WHAT THIS TASK INVOLVES: Report the number of lines that hold the string "from". Leave out any other text.

DATA EXTRACT:
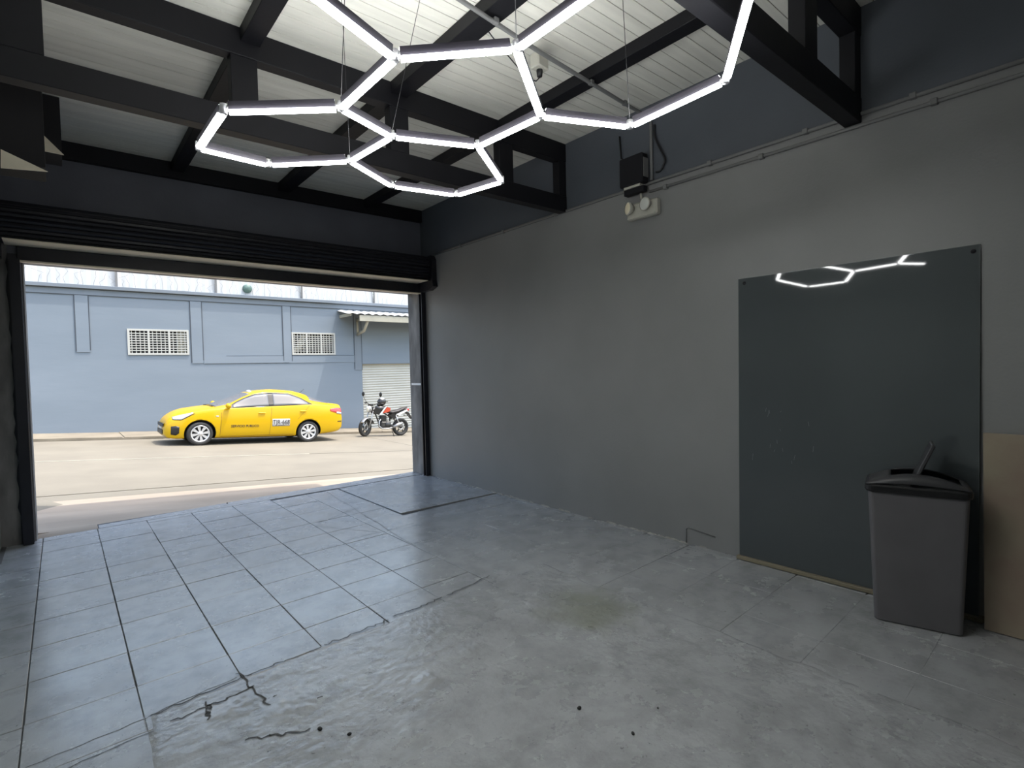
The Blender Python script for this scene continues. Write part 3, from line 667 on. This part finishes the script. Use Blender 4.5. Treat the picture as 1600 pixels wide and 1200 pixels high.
for a, b in zip(sx, sx[1:]):
    c = MB(); n = int((b - a) / .09); vv = []; ff = []
    for k in range(n + 1):
        x = a + .02 + (b - a - .04) * k / n; yy = YW + .05 + (.012 if k % 2 else 0); vv += [(x, yy, 4.021), (x, yy + .1, 5.6), (x, yy + .02, 4.021), (x, yy + .12, 5.6)]
    for k in range(n): ff += [(4 * k, 4 * k + 4, 4 * k + 5, 4 * k + 1), (4 * k + 2, 4 * k + 3, 4 * k + 7, 4 * k + 6)]
    c.add(vv, ff).build('roof_sheet', M_sheet, wh)
    MB().box(b - .03, b + .02, YW + .0, YW + .045, 4.021, 5.5).build('sheet_post', M_conduit, wh)
wz = MB()
for k in range(60):
    x = -1.0 + k * .2 + rnd.uniform(-.06, .06); h = rnd.uniform(.25, .7); pp = [(x + rnd.uniform(-.04, .04) * i, YW + .02 - .01 * i, 4.03 + h * i / 4) for i in range(5)]
    wz.tube(pp, .003, 4)
wz = wz.build('loose_wires', M_conduit, wh); wz['kind'] = 'stuff'
c = MB(); c.lathe([(0, -.05), (.12, -.045), (.14, 0), (.14, .05)], 18, Matrix.Translation((4.70, YW + .02, 4.24))); c.build('round_vent', M_emblem, wh, 'green-grey round vent')
def wh_window(W, board):
    x0, x1, z0, z1 = W; f = MB(); b = .055
    for a in ((x0, x1, z0, z0 + b), (x0, x1, z1 - b, z1), (x0, x0 + b, z0 + b, z1 - b), (x1 - b, x1, z0 + b, z1 - b)): f.box(a[0], a[1], YW - .03, YW + .03, a[2], a[3])
    fr = f.build('window', M_whitebar, wh, 'white barred window')
    def sub(mb, nm, m, lab=None):
        o = mb.build(nm, m, fr, lab); o.matrix_parent_inverse = Matrix.Identity(4); return o
    w3 = (x1 - x0) / 3
    for k in (1, 2): sub(MB().box(x0 + w3 * k - .025, x0 + w3 * k + .025, YW - .03, YW + .03, z0 + b, z1 - b), 'mullion', M_whitebar)
    for k in range(1, 9):
        zz = z0 + b + (z1 - z0 - 2 * b) * k / 9; sub(MB().box(x0 + b, x1 - b, YW - .02, YW - .006, zz - .012, zz + .012), 'bar', M_whitebar)
    for k in range(15):
        if k % 5 == 0: continue
        xx = x0 + (x1 - x0) * k / 15; sub(MB().box(xx - .012, xx + .012, YW - .005, YW + .008, z0 + b, z1 - b), 'bar', M_whitebar)
    sub(MB().box(x0, x1, YW + .2, YW + .22, z0, z1), 'pane', M_darkin)
    sub(MB().prism(board, YW + .05, YW + .09), 'inner_board', M_cream, 'pale yellow board behind the bars')
wh_window(W1, [(2.70, 2.19), (2.94, 2.19), (2.94, 2.80), (2.70, 2.80)])
wh_window(W2, [(6.07, 2.2), (6.24, 2.2), (6.62, 2.81), (6.36, 2.81)])
# awning on its steel brackets
aw = MB(); n = 34; vv = []; ff = []
for k in range(n + 1):
    x = 7.62 + 4.9 * k / n; d = .022 * (1 if k % 2 else -1); vv += [(x, YW - .01, 3.70 + d), (x, YW - 1.02, 3.50 + d), (x, YW - .01, 3.69 + d), (x, YW - 1.02, 3.49 + d)]
for k in range(n): ff += [(4 * k, 4 * k + 1, 4 * k + 5, 4 * k + 4), (4 * k + 2, 4 * k + 6, 4 * k + 7, 4 * k + 3)]
aw.add(vv, ff); ao = aw.build('awning', M_sheet, wh, 'corrugated awning sheet')
def asub(mb, nm, m):
    o = mb.build(nm, m, ao); o.matrix_parent_inverse = Matrix.Identity(4); return o
asub(MB().box(8.02, 12.5, YW - 1.0, YW - .95, 3.25, 3.455), 'fascia', M_cream)
asub(MB().box(7.70, 7.74, YW - .95, YW - .01, 3.42, 3.52), 'side_rail', M_cream)
bk = MB(); bk.tube([(8.35, YW - .02, 3.38), (8.35, YW - .95, 3.36)], .05, 6); bk.tube([(8.35, YW - .02, 2.85), (8.35, YW - .6, 2.95), (8.35, YW - .93, 3.28)], .055, 6); bk.tube([(8.35, YW - .05, 2.85), (8.35, YW - .05, 3.42)], .04, 6)
asub(bk, 'bracket', M_cream)
# pale roller door
rd = MB(); n = 64; vv = []; ff = []; zb, zt_ = -1.2, 1.76
for k in range(n + 1):
    z = zb + (zt_ - zb) * k / n; yy = YW + .10 + (.022 if k % 2 else 0); vv += [(8.5, yy, z), (12.2, yy, z), (8.5, yy + .03, z), (12.2, yy + .03, z)]
for k in range(n): ff += [(4 * k, 4 * k + 1, 4 * k + 5, 4 * k + 4), (4 * k + 2, 4 * k + 6, 4 * k + 7, 4 * k + 3)]
rd.add(vv, ff); rdo = rd.build('roller_door', M_shutter2, wh, 'pale ribbed roller door')
o = MB().box(8.46, 8.52, YW + .03, YW + .16, -1.2, 1.76).build('guide', M_cream, rdo); o.matrix_parent_inverse = Matrix.Identity(4)

# ------------------------------------------------------------------ yellow taxi (local x = rearwards from the front axle, y = away from camera)
CARY = 15.47
car = thing('taxi', 'yellow taxi sedan parked in front of the blue building', 'car', (2.47, CARY, zs(2.47) + .003), (0, math.atan(-SL), 0))
zt_t = [(-.68, .40), (-.66, .52), (-.62, .62), (-.55, .70), (-.42, .79), (-.2, .86), (0, .89), (.25, .925), (.45, 1.005), (.8, 1.145), (1.18, 1.295), (1.45, 1.36), (1.84, 1.395), (2.25, 1.38), (2.6, 1.31), (2.95, 1.175), (3.25, 1.065), (3.42, 1.045), (3.53, 1.035), (3.575, .96), (3.60, .80), (3.61, .60)]
zr_t = [(-.68, .38), (-.66, .49), (-.62, .585), (-.55, .655), (-.42, .735), (-.2, .825), (0, .865), (.25, .905), (.45, .945), (.62, .985), (.80, 1.075), (1.0, 1.185), (1.24, 1.285), (1.6, 1.335), (2.1, 1.33), (2.42, 1.225), (2.68, 1.10), (2.95, 1.06), (3.25, 1.04), (3.53, 1.01), (3.575, .94), (3.60, .78), (3.61, .58)]
zsh_t = [(-.68, .36), (-.66, .45), (-.62, .53), (-.55, .59), (-.42, .66), (-.2, .77), (0, .82), (.3, .865), (.75, .90), (1.6, .955), (2.65, 1.005), (3.1, 1.0), (3.4, .98), (3.53, .95), (3.575, .90), (3.60, .74), (3.61, .55)]
zb_t = [(-.68, .26), (-.6, .175), (-.4, .155), (0, .16), (2.4, .165), (3.1, .21), (3.5, .27), (3.61, .36)]
W_t = [(-.68, .52), (-.66, .585), (-.6, .66), (-.5, .725), (-.35, .775), (-.1, .82), (.3, .845), (1.2, .85), (2.4, .85), (2.9, .84), (3.2, .81), (3.4, .765), (3.53, .71), (3.6, .66), (3.61, .6)]
wsh_t = [(-.68, .50), (-.5, .68), (-.2, .765), (.3, .80), (1.2, .805), (2.5, .80), (3.0, .77), (3.4, .70), (3.53, .65), (3.61, .56)]
wr_t = [(-.68, .42), (-.5, .55), (-.2, .66), (.25, .72), (.45, .71), (.8, .655), (1.2, .60), (1.7, .575), (2.2, .585), (2.6, .615), (2.95, .655), (3.25, .64), (3.53, .58), (3.61, .5)]
def section(u):
    W = pchip(W_t, u); zb = pchip(zb_t, u); zsh = pchip(zsh_t, u); zr = pchip(zr_t, u); zt = pchip(zt_t, u); ws = pchip(wsh_t, u); wr = pchip(wr_t, u)
    h = zsh - zb
    P = [(0, zb), (.78 * W, zb), (.93 * W, zb + .03 * h), (.975 * W, zb + .14 * h), (W, zb + .42 * h), (.995 * W, zb + .66 * h), (.975 * W, zb + .86 * h), (ws, zsh), (ws - .02, zsh + .012), (wr + .012, zr - .012), (wr - .03, zr + .008), (.6 * wr, zr + .75 * (zt - zr)), (0.2 * wr, zt), (0, zt)]
    for _ in range(2):
        Q = [P[0]]
        for a, b in zip(P, P[1:]):
            Q += [(.75 * a[0] + .25 * b[0], .75 * a[1] + .25 * b[1]), (.25 * a[0] + .75 * b[0], .25 * a[1] + .75 * b[1])]
        Q.append(P[-1]); P = Q
    return P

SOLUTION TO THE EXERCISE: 2